Paul Krugman Blasts Oblivious Republicans
April 25, 2005
OP-ED COLUMNIST
The Oblivious Right
By PAUL KRUGMAN
According to John Snow, the Treasury secretary, the global economy is in a "sweet spot." Conservative pundits close to the administration talk, without irony, about a "Bush boom."
Yet two-thirds of Americans polled by Gallup say that the economy is "only fair" or "poor." And only 33 percent of those polled believe the economy is improving, while 59 percent think it's getting worse.
Is the administration's obliviousness to the public's economic anxiety just partisanship? I don't think so: President Bush and other Republican leaders honestly think that we're living in the best of times. After all, everyone they talk to says so.
Since November's election, the victors have managed to be on the wrong side of public opinion on one issue after another: the economy, Social Security privatization, Terri Schiavo, Tom DeLay. By large margins, Americans say that the country is headed in the wrong direction, and Mr. Bush is the least popular second-term president on record.
What's going on? Actually, it's quite simple: Mr. Bush and his party talk only to their base - corporate interests and the religious right - and are oblivious to everyone else's concerns.

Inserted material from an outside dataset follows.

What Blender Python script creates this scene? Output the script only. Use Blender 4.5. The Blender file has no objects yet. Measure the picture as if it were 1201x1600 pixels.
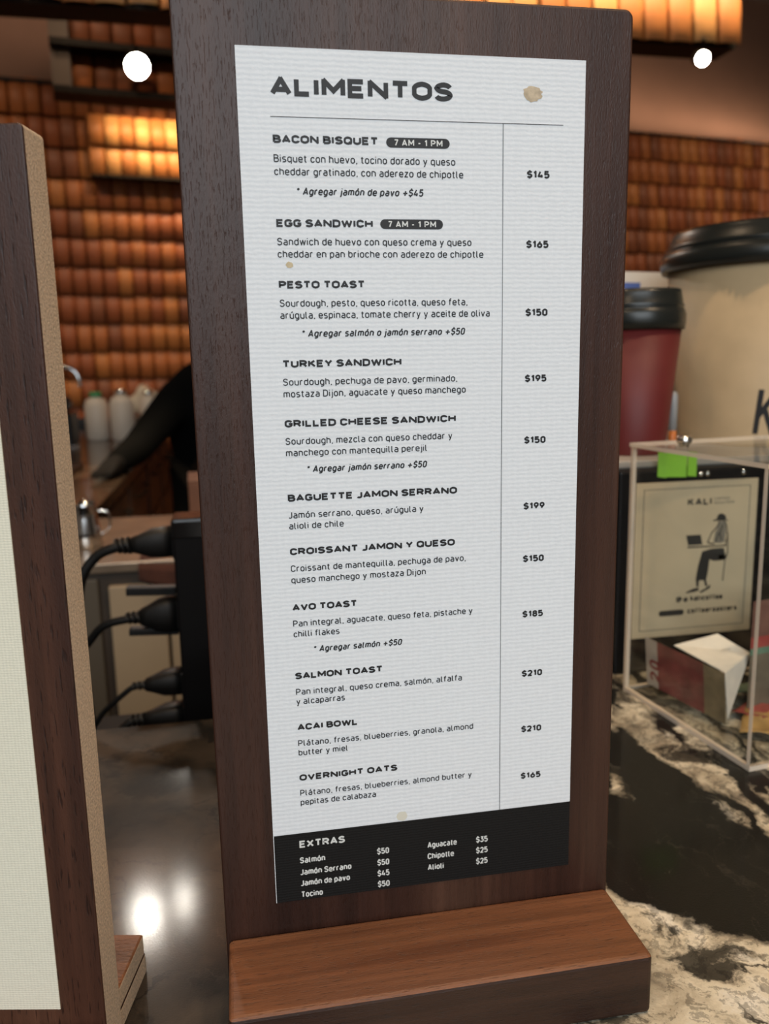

The administration's upbeat view of the economy is a case in point. Corporate interests are doing very well. As a recent report from the Center on Budget and Policy Priorities points out, over the last three years profits grew at an annual rate of 14.5 percent after inflation, the fastest growth since World War II.
The story is very different for the great majority of Americans, who live off their wages, not dividends or capital gains, and aren't doing well at all. Over the past three years, wage and salary income grew less than in any other postwar recovery - less than a tenth as fast as profits. But wage-earning Americans aren't part of the base.
The same obliviousness explains Mr. Bush's decision to make Social Security privatization his main policy priority. He doesn't talk to anyone outside the base, so he didn't realize what he was getting into.
In retrospect, it was a terrible political blunder: the privatization campaign has quickly degenerated from juggernaut to joke. According to CBS, only 25 percent of the public have confidence in Mr. Bush's ability to make the right decisions about Social Security; 70 percent are "uneasy."
The point is that people sense, correctly, that Mr. Bush doesn't understand their concerns. He was sold on privatization by people who have made their careers in the self-referential, corporate-sponsored world of conservative think tanks. And he himself has no personal experience with the risks that working families face. He's probably never imagined what it would be like to be destitute in his old age, with no guaranteed income.
The same syndrome has been visible on cultural issues. Republican leaders in Congress, who talk only to the religious right, were shocked at the public backlash over their meddling in the Schiavo case. Did I mention that Rick Santorum is 14 points behind his likely challenger?
It all makes you wonder how these people ever ended up running the country in the first place. But remember that in 2000, Mr. Bush pretended to be a moderate, and that in the next two elections he used the Iraq war as a wedge to divide and perplex the Democrats.
In that context, it's worth noting two more poll results: in one taken before the recent resurgence of violence in Iraq, and the administration's announcement that it needs yet another $80 billion, 53 percent of Americans said that the Iraq war wasn't worth it. And 50 percent say that "the administration deliberately misled the public about whether Iraq has weapons of mass destruction."
Democracy Corps, the Democratic pollsters, say that there is a "crisis of confidence in the Republican direction for the country." As they're careful to point out, this won't necessarily translate into a surge of support for Democrats.
But Americans are feeling a sense of dread: they're worried about a weak job market, soaring health care costs, rising oil prices and a war that seems to have no end. And they're starting to notice that nobody in power is even trying to deal with these problems, because the people in charge are too busy catering to a base that has other priorities.